When planning outdoor shoots, a key consideration is the weather forecast. Constant checking and re-checking takes place in the run-up up to the day to ensure locations can change if need be and the effort is worthwhile.

Whilst it's great to be able to leave a 'go / no-go' decision to the last minute, it's usually a different story and you have to take what you get. And I'm always reminded that Scotland wouldn't be so green without its high level of rainfall.

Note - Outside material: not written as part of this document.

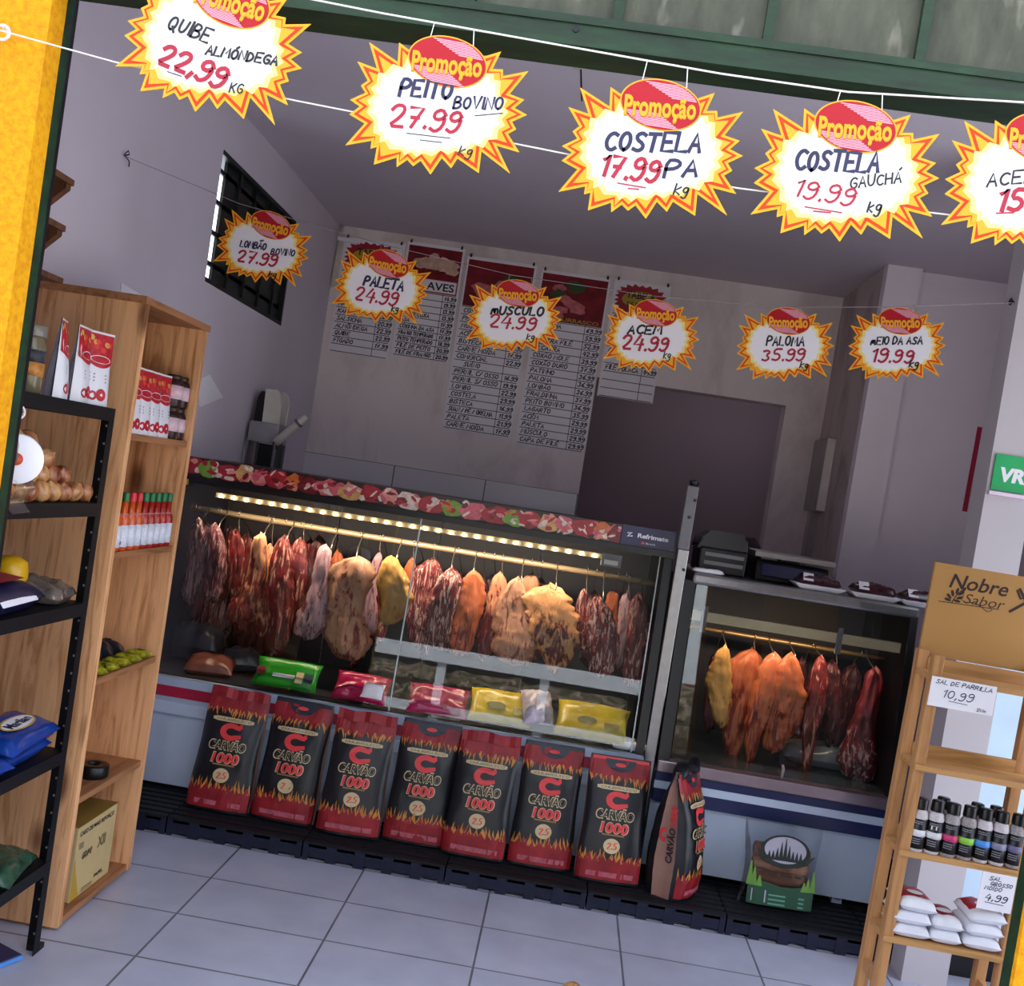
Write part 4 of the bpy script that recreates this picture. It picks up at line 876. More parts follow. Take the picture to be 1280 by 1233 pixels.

With this in mind, I headed up to Glenfinnan last week with two Spanish friends, Manuel Gallego Fernandez and Manuel Díaz González. The Spaniards wanted to spend their first night in a bothy and climb some Munros. I wanted to get to know them better and help them document their adventure.

When we arrived in Glenfinnan, we packed our rucksacks, shared out 20kg of coal on top and started walking the 4km to the bothy. When we got there, it was occupied by 4 friends from Fort William. They welcomed us in to a hot fire and a long game of cards (one of the things I like about bothies is the random folk you get to meet and spend time with).

In the morning, the rain wasn't as bad as expected and we reached our first summit without getting too wet. Separating Sguirr nan Coireachan and Sgurr Thuilm is a high 4km ridge. It's not difficult but there is a lot of rough ground. Typically, once we were committed to the ridge the weather turned for the worse and the prevailing 30mph winds turned into 50-60mph gusts that bullied us mercilessly and stung our faces with hailstones. What followed can only be termed sheer misery as we slowly made our way along the ridge (picture going one step forwards, one steps sideways, one step back, three steps forward. And repeat). The effort as we battled the wind added at least 60mins to our journey and by the time we reached summit of Sgurr Thuilm it was strong enough to drive us to our knees. To add to our misery, we faced straight into the gales on our descent too. And then to finish it off, lower down, the hailstones turned to driving rain (which was heavy enough to short out one of my cameras so it's currently in for repair). Given the weather, it was three happy people who returned to the warm fire in the bothy.